Retype the lines beneath this one, from the first through the line containing "obj('orange_handles', bm, 'orange_bag', parent=t)". Pictures are left out.

(Dataset excerpt):
-=-=-=-=-

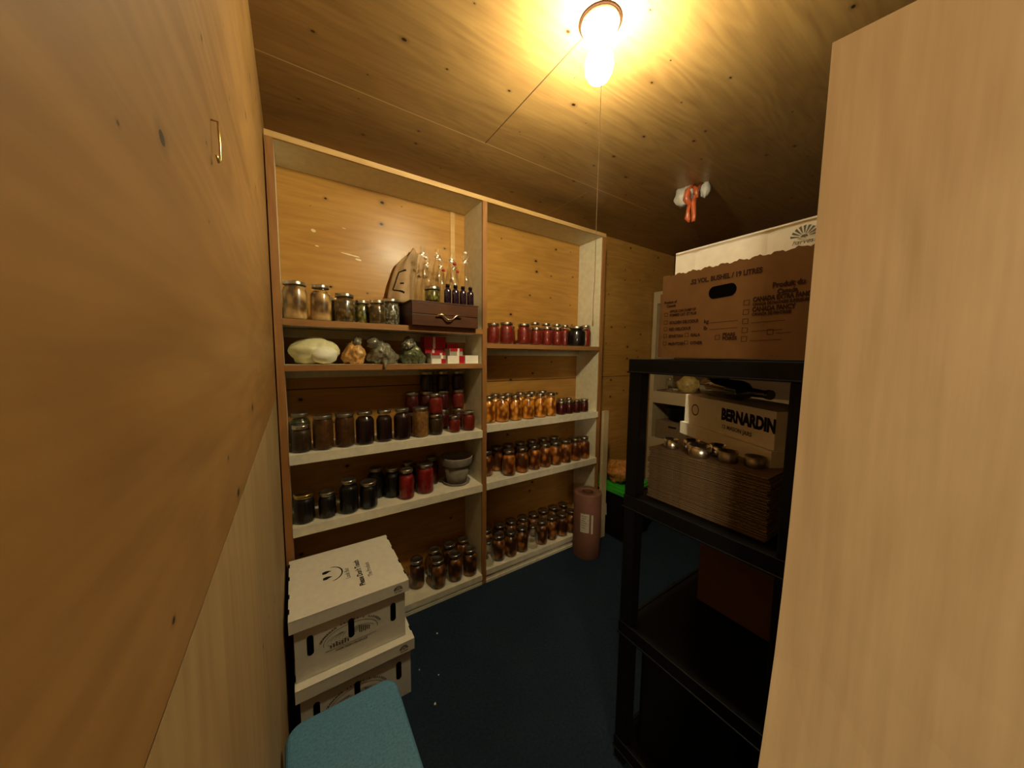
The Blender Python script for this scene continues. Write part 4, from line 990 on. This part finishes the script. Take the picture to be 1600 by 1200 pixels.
t = thing('knotted_bag', 'knotted orange and white plastic bag hanging from the ceiling', 'bag', (2.14, -0.615, H))
bm = BM(); blob(bm, -0.025, 0.030, -0.058, 0.040, 0.060, 0.056, 0.30, 3, fold=2, seg=24, rings=14); blob(bm, 0.02, -0.065, -0.04, 0.025, 0.030, 0.045, 0.3, 8, seg=18, rings=10); obj('white_plastic', bm, 'white_bag', parent=t)
bm = BM()
def ribbon(pts, rad): tube(bm, pts, rad, 8)
ribbon([(-0.02, -0.02, -0.001), (-0.05, -0.005, -0.04), (-0.06, 0.000, -0.09), (-0.045, -0.015, -0.13)], [0.010, 0.020, 0.022, 0.012])
ribbon([(0.0, -0.05, -0.001), (-0.03, -0.045, -0.06), (-0.045, -0.035, -0.12), (-0.04, -0.04, -0.19), (-0.045, -0.045, -0.235)], [0.010, 0.014, 0.016, 0.014, 0.010])
ribbon([(-0.045, -0.010, -0.12), (-0.055, -0.012, -0.165), (-0.05, -0.010, -0.205), (-0.045, -0.012, -0.228)], [0.012, 0.011, 0.014, 0.006])
ribbon([(0.0, 0.0, -0.001), (-0.03, -0.03, -0.03), (-0.05, -0.05, -0.05), (-0.045, -0.055, -0.10)], [0.012, 0.012, 0.014, 0.008])
for v in bm.verts: v.co += Vector((MN.noise(v.co*45), MN.noise(v.co*45+Vector((5, 1, 0))), 0))*0.008
obj('orange_handles', bm, 'orange_bag', parent=t)

# ------------------------------------------------------------------ small bits
bm = BM(); tube(bm, [(XL-0.004, -1.250, 1.745), (XL+0.006, -1.250, 1.745), (XL+0.007, -1.252, 1.72), (XL+0.007, -1.256, 1.700), (XL+0.006, -1.262, 1.695), (XL+0.005, -1.268, 1.700)], 0.0012, 8)
tag(obj('wire_hook', bm, 'brass'), 'small bent wire hook in the upper plywood of the left wall', 'hook')
for i, (x, y, s_, wh) in enumerate(((0.644, -0.204, 0.007, 'nearest the shelving unit'), (0.500, -0.354, 0.004, 'close to the lower white box'), (0.566, -0.427, 0.004, 'in the middle of the aisle'), (0.508, -0.54, 0.007, 'nearest the teal stool'))):
    bm = BM(); pts = []
    for k in range(7):
        a = 2*PI*k/7; rr = s_*random.uniform(0.5, 1.1); pts.append((rr*math.cos(a), rr*math.sin(a)))
    lo = [bm.verts.new((px, py, 0.0)) for px, py in pts]; hi = [bm.verts.new((px*0.8, py*0.8, 0.003)) for px, py in pts]
    bm.faces.new(lo); bm.faces.new(hi)
    for k in range(7): bm.faces.new((lo[k], lo[(k+1) % 7], hi[(k+1) % 7], hi[k]))
    tag(obj('paper_scrap', bm, 'card_white', loc=(x, y, 0.0005)), 'tiny pale scrap on the blue carpet, %s' % wh, 'scrap', 'scraps on the carpet')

-=-=-=-=-

(Task result):
The Blender Python script for this scene continues. Write part 4, from line 990 on. This part finishes the script. Take the picture to be 1600 by 1200 pixels.
t = thing('knotted_bag', 'knotted orange and white plastic bag hanging from the ceiling', 'bag', (2.14, -0.615, H))
bm = BM(); blob(bm, -0.025, 0.030, -0.058, 0.040, 0.060, 0.056, 0.30, 3, fold=2, seg=24, rings=14); blob(bm, 0.02, -0.065, -0.04, 0.025, 0.030, 0.045, 0.3, 8, seg=18, rings=10); obj('white_plastic', bm, 'white_bag', parent=t)
bm = BM()
def ribbon(pts, rad): tube(bm, pts, rad, 8)
ribbon([(-0.02, -0.02, -0.001), (-0.05, -0.005, -0.04), (-0.06, 0.000, -0.09), (-0.045, -0.015, -0.13)], [0.010, 0.020, 0.022, 0.012])
ribbon([(0.0, -0.05, -0.001), (-0.03, -0.045, -0.06), (-0.045, -0.035, -0.12), (-0.04, -0.04, -0.19), (-0.045, -0.045, -0.235)], [0.010, 0.014, 0.016, 0.014, 0.010])
ribbon([(-0.045, -0.010, -0.12), (-0.055, -0.012, -0.165), (-0.05, -0.010, -0.205), (-0.045, -0.012, -0.228)], [0.012, 0.011, 0.014, 0.006])
ribbon([(0.0, 0.0, -0.001), (-0.03, -0.03, -0.03), (-0.05, -0.05, -0.05), (-0.045, -0.055, -0.10)], [0.012, 0.012, 0.014, 0.008])
for v in bm.verts: v.co += Vector((MN.noise(v.co*45), MN.noise(v.co*45+Vector((5, 1, 0))), 0))*0.008
obj('orange_handles', bm, 'orange_bag', parent=t)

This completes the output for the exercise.